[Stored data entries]
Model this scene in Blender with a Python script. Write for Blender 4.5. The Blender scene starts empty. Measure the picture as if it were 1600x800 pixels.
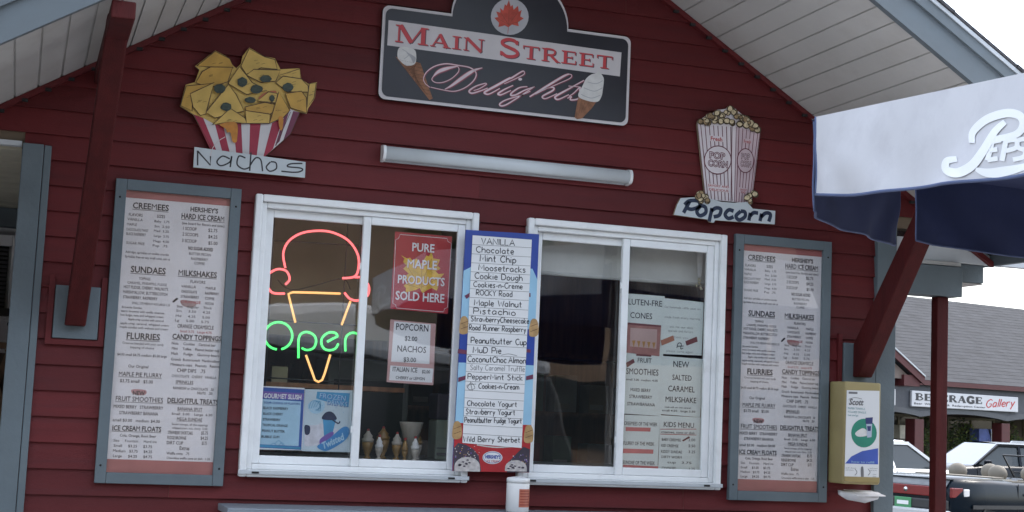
import bpy, math, random
from mathutils import Vector, Matrix, geometry
R = math.radians
random.seed(7)
S = bpy.context.scene
COL = S.collection

# ------------------------------------------------------------------ camera
FPX = 2301.0                                  # focal length in photo pixels (1600 wide)
CAM = Vector((0, -6.135, 1.62))
yaw, pitch, roll = R(18.305), R(6.127), R(2.516)
_f = Vector((math.sin(yaw), math.cos(yaw), 0)); _r = Vector((math.cos(yaw), -math.sin(yaw), 0)); _u = Vector((0, 0, 1))
F3 = _f*math.cos(pitch) + _u*math.sin(pitch); _u2 = _u*math.cos(pitch) - _f*math.sin(pitch)
R3 = _r*math.cos(roll) + _u2*math.sin(roll); U3 = _u2*math.cos(roll) - _r*math.sin(roll)
cd = bpy.data.cameras.new('camera'); cam = bpy.data.objects.new('camera', cd); COL.objects.link(cam)
cam.matrix_world = Matrix(((R3.x, U3.x, -F3.x, CAM.x), (R3.y, U3.y, -F3.y, CAM.y), (R3.z, U3.z, -F3.z, CAM.z), (0, 0, 0, 1)))
cd.sensor_width = 36; cd.lens = FPX/1600*36; cd.clip_end = 3000; cd.clip_start = .05
S.camera = cam
S.render.resolution_x = 1024; S.render.resolution_y = 512

# ------------------------------------------------------------------ sky, sun, exposure
SUN_EL, SUN_AZ = 62, 75                       # a veiled sun high on the right (azimuth from +y towards +x)
W_ = bpy.data.worlds.new('World'); S.world = W_; W_.use_nodes = True
nt = W_.node_tree; bg = nt.nodes['Background']
sky = nt.nodes.new('ShaderNodeTexSky'); sky.sky_type = 'NISHITA'; sky.sun_disc = False
sky.sun_elevation = R(SUN_EL); sky.sun_rotation = R(SUN_AZ); sky.dust_density = 2.5; sky.air_density = 1.2; sky.ozone_density = 1
hs = nt.nodes.new('ShaderNodeHueSaturation'); hs.inputs['Saturation'].default_value = .55
nt.links.new(sky.outputs[0], hs.inputs['Color']); nt.links.new(hs.outputs[0], bg.inputs[0])
bg.inputs[1].default_value = .15
sl = bpy.data.lights.new('sun', 'SUN'); sl.energy = 0.5; sl.angle = R(20); sl.color = (1, .96, .9)
so = bpy.data.objects.new('sun', sl); COL.objects.link(so)
sd = Vector((math.sin(R(SUN_AZ))*math.cos(R(SUN_EL)), math.cos(R(SUN_AZ))*math.cos(R(SUN_EL)), math.sin(R(SUN_EL))))
so.rotation_euler = sd.to_track_quat('Z', 'Y').to_euler(); so.location = (0, 0, 20)
S.view_settings.view_transform = 'Standard'; S.view_settings.look = 'None'; S.view_settings.gamma = 1
S.view_settings.exposure = 2.05
S.render.engine = 'CYCLES'; S.cycles.sample_clamp_indirect = 3

# ------------------------------------------------------------------ pixel helpers
def ray(px, py): return F3 + R3*((px-800)/FPX) - U3*((py-400)/FPX)
def Wp(px, py, y=0.0):                        # photo pixel -> point on the plane of the front wall (or one parallel to it)
    d = ray(px, py); return CAM + d*((y-CAM.y)/d.y)
def atdepth(px, py, t): return CAM + ray(px, py)*t
def onx(px, py, x):
    d = ray(px, py); return CAM + d*((x-CAM.x)/d.x)
def onz(px, py, z):
    d = ray(px, py); return CAM + d*((z-CAM.z)/d.z)

# ------------------------------------------------------------------ materials
MATS = {}
def mat(name, col, rough=.6, metal=0, var=.12, scale=8., bump=0., bscale=60., coat=0., emit=None, es=1., spec=.5, dirt=None, dscale=3., stretch=None):
    if name in MATS: return MATS[name]
    m = bpy.data.materials.new(name); m.use_nodes = True; n = m.node_tree.nodes; l = m.node_tree.links
    b = n['Principled BSDF']; b.inputs['Roughness'].default_value = rough; b.inputs['Metallic'].default_value = metal
    b.inputs['Specular IOR Level'].default_value = spec
    if coat: b.inputs['Coat Weight'].default_value = coat; b.inputs['Coat Roughness'].default_value = .06
    tc = n.new('ShaderNodeTexCoord'); src = tc.outputs['Object']
    if stretch:
        mp = n.new('ShaderNodeMapping'); mp.inputs['Scale'].default_value = stretch; l.new(src, mp.inputs[0]); src = mp.outputs[0]
    no = n.new('ShaderNodeTexNoise'); no.inputs['Scale'].default_value = scale; no.inputs['Detail'].default_value = 5; l.new(src, no.inputs['Vector'])
    rp = n.new('ShaderNodeValToRGB'); e = rp.color_ramp.elements
    e[0].position = .3; e[1].position = .72
    e[0].color = [c*(1-var) for c in col] + [1]; e[1].color = [min(1, c*(1+var)) for c in col] + [1]
    l.new(no.outputs[0], rp.inputs[0]); out = rp.outputs[0]
    if dirt:
        n2 = n.new('ShaderNodeTexNoise'); n2.inputs['Scale'].default_value = dscale; n2.inputs['Detail'].default_value = 8; n2.inputs['Roughness'].default_value = .7
        l.new(src, n2.inputs['Vector'])
        r2 = n.new('ShaderNodeValToRGB'); r2.color_ramp.elements[0].position = .5; r2.color_ramp.elements[1].position = .75
        l.new(n2.outputs[0], r2.inputs[0])
        mx = n.new('ShaderNodeMixRGB'); mx.inputs[2].default_value = list(dirt[:3])+[1]
        ma = n.new('ShaderNodeMath'); ma.operation = 'MULTIPLY'; ma.inputs[1].default_value = dirt[3]; l.new(r2.outputs[0], ma.inputs[0])
        l.new(ma.outputs[0], mx.inputs[0]); l.new(out, mx.inputs[1]); out = mx.outputs[0]
    l.new(out, b.inputs['Base Color'])
    if bump:
        nb = n.new('ShaderNodeTexNoise'); nb.inputs['Scale'].default_value = bscale; nb.inputs['Detail'].default_value = 4; l.new(src, nb.inputs['Vector'])
        bp = n.new('ShaderNodeBump'); bp.inputs['Strength'].default_value = bump; bp.inputs['Distance'].default_value = .01
        l.new(nb.outputs[0], bp.inputs['Height']); l.new(bp.outputs[0], b.inputs['Normal'])
    if emit:
        b.inputs['Emission Color'].default_value = list(emit)+[1]; b.inputs['Emission Strength'].default_value = es
    MATS[name] = m; return m
def glass(name, tint=(1, 1, 1), base=.04):
    if name in MATS: return MATS[name]
    m = bpy.data.materials.new(name); m.use_nodes = True; n = m.node_tree.nodes; l = m.node_tree.links
    n.remove(n['Principled BSDF']); o = n['Material Output']
    tr = n.new('ShaderNodeBsdfTransparent'); tr.inputs[0].default_value = list(tint)+[1]
    gl = n.new('ShaderNodeBsdfGlossy'); gl.inputs['Roughness'].default_value = .015
    fr = n.new('ShaderNodeFresnel'); ge = n.new('ShaderNodeNewGeometry'); mi = n.new('ShaderNodeMath'); mi.operation = 'MULTIPLY_ADD'; mi.inputs[1].default_value = 1/1.5-1.5; mi.inputs[2].default_value = 1.5; l.new(ge.outputs['Backfacing'], mi.inputs[0]); l.new(mi.outputs[0], fr.inputs[0])
    tc = n.new('ShaderNodeTexCoord'); no = n.new('ShaderNodeTexNoise'); no.inputs['Scale'].default_value = 2.2; l.new(tc.outputs['Object'], no.inputs['Vector'])
    bp = n.new('ShaderNodeBump'); bp.inputs['Strength'].default_value = .06; bp.inputs['Distance'].default_value = .02; l.new(no.outputs[0], bp.inputs['Height'])
    l.new(bp.outputs[0], gl.inputs['Normal'])
    ad = n.new('ShaderNodeMath'); ad.operation = 'MULTIPLY'; ad.inputs[1].default_value = 2.0; l.new(fr.outputs[0], ad.inputs[0])
    mx = n.new('ShaderNodeMixShader'); l.new(ad.outputs[0], mx.inputs[0]); l.new(tr.outputs[0], mx.inputs[1]); l.new(gl.outputs[0], mx.inputs[2]); l.new(mx.outputs[0], o.inputs[0])
    MATS[name] = m; return m

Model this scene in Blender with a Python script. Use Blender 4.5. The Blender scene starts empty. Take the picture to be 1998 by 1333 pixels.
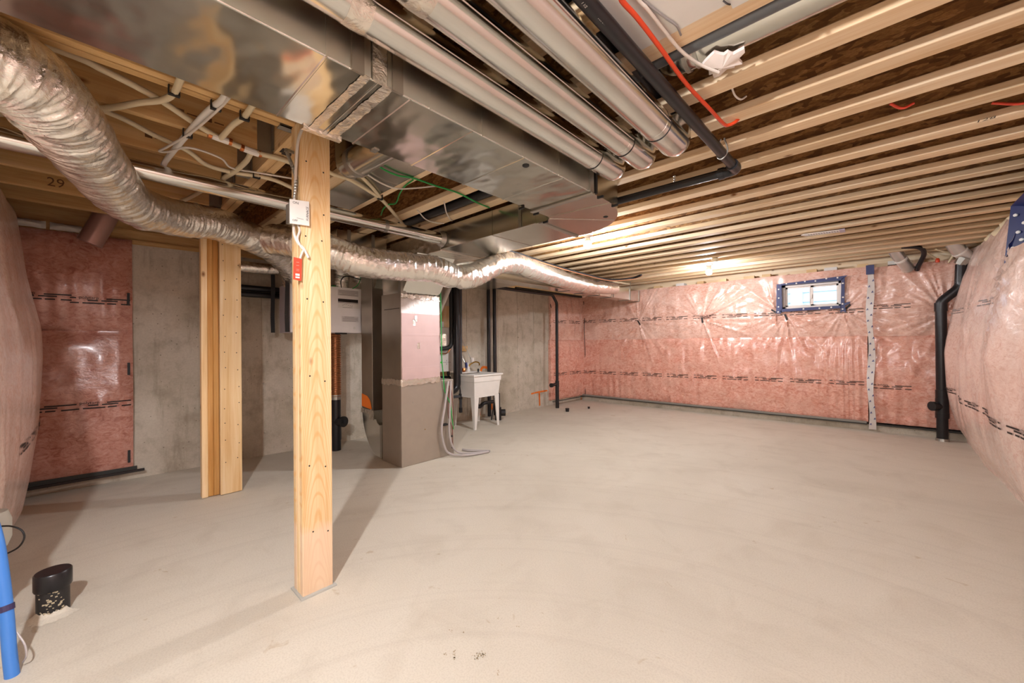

[Set task]: Repeat the lines of the listing above verbatim, beginning at its first line and ending at the line containing "COL = S.collection", which is included. Omit pictures.

[Completed exercise]:
Model this scene in Blender with a Python script. Write for Blender 4.5. The Blender scene starts empty. Measure the picture as if it were 1600x800 pixels.
import bpy, math, random
from mathutils import Vector, Matrix, geometry
R = math.radians
random.seed(7)
S = bpy.context.scene
COL = S.collection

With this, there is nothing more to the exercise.